Given exercise:
Look through the data and write out every line with the word "scene" in it.

Information supplied:
>> begin

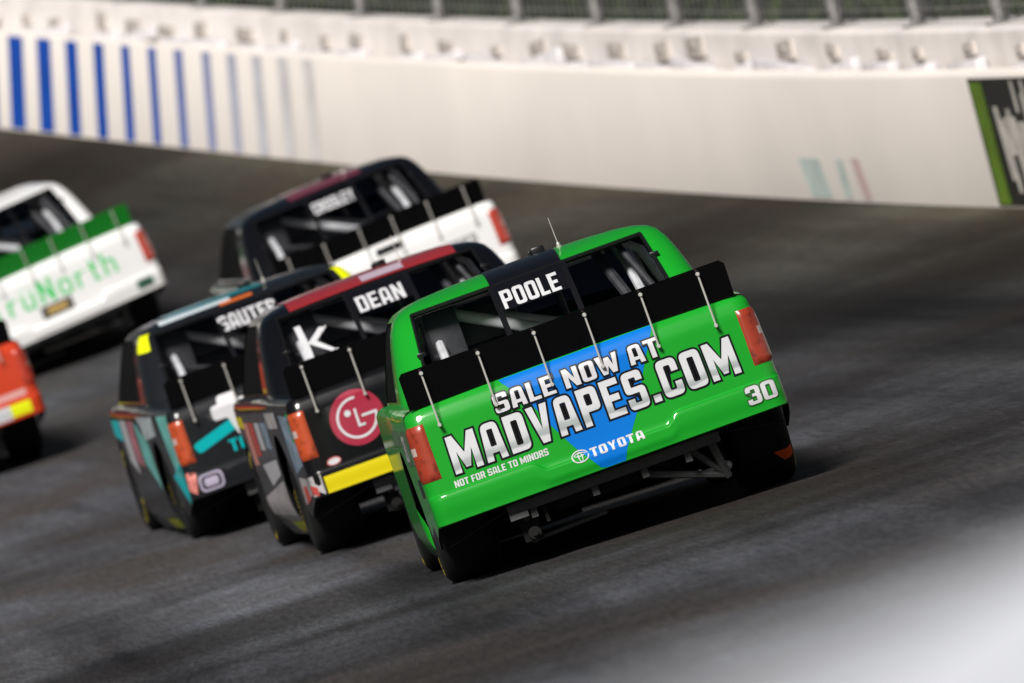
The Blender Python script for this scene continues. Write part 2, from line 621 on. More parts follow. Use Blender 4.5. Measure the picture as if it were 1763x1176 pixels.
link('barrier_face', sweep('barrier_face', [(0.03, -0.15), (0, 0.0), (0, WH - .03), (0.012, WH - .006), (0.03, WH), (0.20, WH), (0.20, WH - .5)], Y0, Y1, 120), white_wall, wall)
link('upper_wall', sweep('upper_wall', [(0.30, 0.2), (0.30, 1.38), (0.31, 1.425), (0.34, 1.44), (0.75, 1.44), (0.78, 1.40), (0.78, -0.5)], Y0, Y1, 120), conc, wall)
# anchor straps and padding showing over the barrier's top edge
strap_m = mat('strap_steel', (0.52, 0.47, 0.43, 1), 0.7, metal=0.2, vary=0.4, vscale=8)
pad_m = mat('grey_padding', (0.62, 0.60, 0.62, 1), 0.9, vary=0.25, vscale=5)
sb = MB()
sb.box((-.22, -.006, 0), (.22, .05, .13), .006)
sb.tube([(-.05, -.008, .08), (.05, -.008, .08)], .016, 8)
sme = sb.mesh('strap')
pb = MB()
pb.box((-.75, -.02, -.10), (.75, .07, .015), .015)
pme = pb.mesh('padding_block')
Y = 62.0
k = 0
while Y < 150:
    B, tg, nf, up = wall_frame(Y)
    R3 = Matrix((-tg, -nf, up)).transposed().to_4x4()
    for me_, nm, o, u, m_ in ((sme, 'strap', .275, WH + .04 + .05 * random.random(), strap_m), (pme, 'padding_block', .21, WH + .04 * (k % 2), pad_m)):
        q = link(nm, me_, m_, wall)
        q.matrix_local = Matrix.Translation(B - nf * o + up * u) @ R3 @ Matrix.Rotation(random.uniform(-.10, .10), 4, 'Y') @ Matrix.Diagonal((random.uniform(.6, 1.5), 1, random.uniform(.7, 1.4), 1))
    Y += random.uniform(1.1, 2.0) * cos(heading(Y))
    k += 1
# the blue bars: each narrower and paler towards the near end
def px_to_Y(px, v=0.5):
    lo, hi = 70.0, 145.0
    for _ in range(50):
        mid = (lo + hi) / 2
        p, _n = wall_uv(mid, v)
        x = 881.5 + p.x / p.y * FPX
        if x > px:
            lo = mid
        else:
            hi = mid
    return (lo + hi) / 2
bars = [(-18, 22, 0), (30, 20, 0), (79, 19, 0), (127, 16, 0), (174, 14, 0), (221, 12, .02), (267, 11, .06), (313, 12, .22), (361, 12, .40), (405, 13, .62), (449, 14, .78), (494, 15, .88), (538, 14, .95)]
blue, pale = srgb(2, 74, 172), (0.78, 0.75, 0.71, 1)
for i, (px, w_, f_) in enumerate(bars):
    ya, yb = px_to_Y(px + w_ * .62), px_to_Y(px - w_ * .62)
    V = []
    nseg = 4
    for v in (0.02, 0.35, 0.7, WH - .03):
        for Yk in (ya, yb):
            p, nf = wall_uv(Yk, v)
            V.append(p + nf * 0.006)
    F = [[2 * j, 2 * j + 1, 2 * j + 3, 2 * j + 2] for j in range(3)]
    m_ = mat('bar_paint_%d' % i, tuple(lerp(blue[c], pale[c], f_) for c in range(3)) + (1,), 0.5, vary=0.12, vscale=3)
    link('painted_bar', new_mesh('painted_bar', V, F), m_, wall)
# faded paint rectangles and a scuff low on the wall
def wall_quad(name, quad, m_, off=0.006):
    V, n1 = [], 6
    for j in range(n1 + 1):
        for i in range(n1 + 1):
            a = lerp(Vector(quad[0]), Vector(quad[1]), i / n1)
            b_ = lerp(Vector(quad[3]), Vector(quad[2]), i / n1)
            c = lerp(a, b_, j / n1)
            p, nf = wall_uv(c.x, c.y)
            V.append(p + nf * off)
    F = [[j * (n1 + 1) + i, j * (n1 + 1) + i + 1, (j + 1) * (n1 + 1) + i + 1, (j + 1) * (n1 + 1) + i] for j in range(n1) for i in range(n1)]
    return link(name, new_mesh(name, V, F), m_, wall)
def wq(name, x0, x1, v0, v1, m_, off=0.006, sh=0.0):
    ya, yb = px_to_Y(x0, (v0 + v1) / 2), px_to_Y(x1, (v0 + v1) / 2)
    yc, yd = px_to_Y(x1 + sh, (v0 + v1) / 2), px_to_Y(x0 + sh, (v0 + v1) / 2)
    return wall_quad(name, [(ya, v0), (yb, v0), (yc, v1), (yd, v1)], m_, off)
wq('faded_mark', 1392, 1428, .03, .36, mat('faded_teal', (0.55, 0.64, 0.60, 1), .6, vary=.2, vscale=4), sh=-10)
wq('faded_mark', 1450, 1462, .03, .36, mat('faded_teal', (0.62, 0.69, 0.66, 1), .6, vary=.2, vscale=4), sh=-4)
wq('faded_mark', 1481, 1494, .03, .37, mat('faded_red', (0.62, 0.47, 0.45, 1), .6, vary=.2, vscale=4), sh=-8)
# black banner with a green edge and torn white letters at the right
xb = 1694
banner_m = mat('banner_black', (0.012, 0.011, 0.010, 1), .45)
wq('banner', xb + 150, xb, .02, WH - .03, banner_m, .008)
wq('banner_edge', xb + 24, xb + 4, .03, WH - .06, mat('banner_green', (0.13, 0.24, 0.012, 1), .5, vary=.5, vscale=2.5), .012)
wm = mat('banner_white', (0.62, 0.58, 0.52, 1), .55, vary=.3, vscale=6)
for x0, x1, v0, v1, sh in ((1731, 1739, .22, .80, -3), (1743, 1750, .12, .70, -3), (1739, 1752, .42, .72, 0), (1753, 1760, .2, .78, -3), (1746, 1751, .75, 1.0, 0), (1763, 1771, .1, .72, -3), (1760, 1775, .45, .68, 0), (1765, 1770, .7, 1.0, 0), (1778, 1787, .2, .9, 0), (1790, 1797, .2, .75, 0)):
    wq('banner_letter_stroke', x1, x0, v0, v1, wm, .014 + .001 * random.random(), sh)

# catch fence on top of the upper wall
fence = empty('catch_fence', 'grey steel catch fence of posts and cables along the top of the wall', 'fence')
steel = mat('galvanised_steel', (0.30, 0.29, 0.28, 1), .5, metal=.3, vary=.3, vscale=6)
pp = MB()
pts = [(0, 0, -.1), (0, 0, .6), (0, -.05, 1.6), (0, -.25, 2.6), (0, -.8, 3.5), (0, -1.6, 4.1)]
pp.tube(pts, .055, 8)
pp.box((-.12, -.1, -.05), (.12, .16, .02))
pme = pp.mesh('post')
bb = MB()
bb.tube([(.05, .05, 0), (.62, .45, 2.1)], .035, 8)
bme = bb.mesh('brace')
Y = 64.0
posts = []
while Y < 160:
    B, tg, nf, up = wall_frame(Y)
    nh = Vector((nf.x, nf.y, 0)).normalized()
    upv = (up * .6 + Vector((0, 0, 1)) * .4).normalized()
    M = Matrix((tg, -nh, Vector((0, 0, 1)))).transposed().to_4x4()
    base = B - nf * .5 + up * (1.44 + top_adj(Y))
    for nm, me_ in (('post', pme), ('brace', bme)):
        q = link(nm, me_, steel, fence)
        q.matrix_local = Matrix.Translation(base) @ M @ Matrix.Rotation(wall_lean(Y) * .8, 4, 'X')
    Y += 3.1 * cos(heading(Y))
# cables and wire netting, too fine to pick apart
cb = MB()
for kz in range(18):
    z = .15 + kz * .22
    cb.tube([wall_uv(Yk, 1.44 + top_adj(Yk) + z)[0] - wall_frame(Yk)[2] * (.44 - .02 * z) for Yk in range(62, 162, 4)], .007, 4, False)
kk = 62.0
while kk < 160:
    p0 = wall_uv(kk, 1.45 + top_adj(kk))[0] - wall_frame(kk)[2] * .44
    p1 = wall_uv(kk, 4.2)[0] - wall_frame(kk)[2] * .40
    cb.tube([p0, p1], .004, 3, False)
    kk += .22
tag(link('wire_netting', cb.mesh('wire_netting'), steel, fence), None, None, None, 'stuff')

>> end
>> begin

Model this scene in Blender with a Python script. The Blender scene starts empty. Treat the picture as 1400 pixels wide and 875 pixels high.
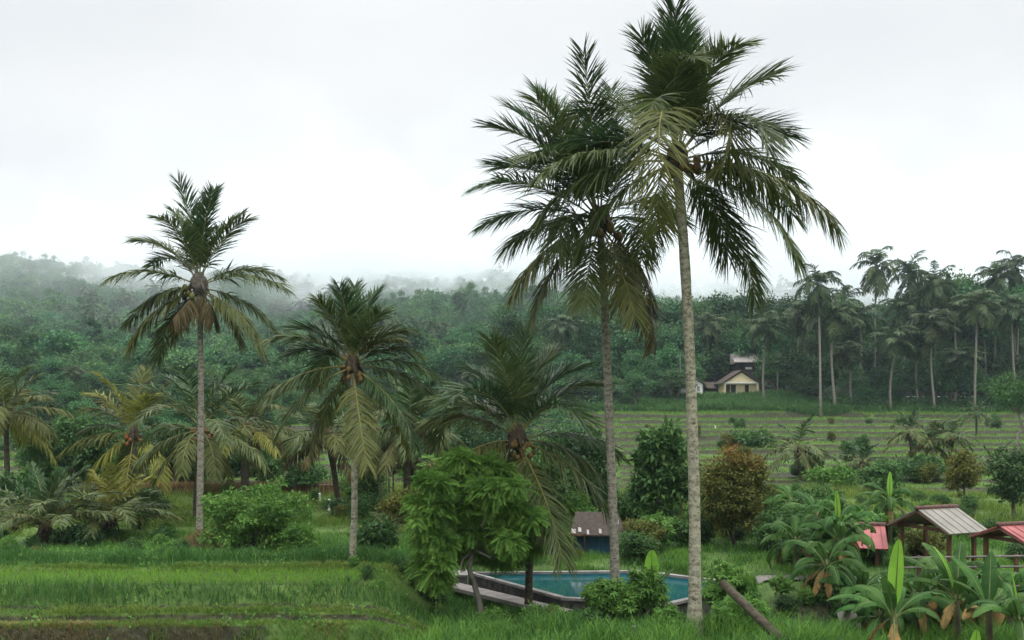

>> end

Exercise answer:
The Blender Python script for this scene continues. Write part 2, from line 621 on. More parts follow. Use Blender 4.5. Measure the picture as if it were 1763x1176 pixels.
Model this scene in Blender with a Python script. The Blender scene starts empty. Treat the picture as 1400 pixels wide and 875 pixels high.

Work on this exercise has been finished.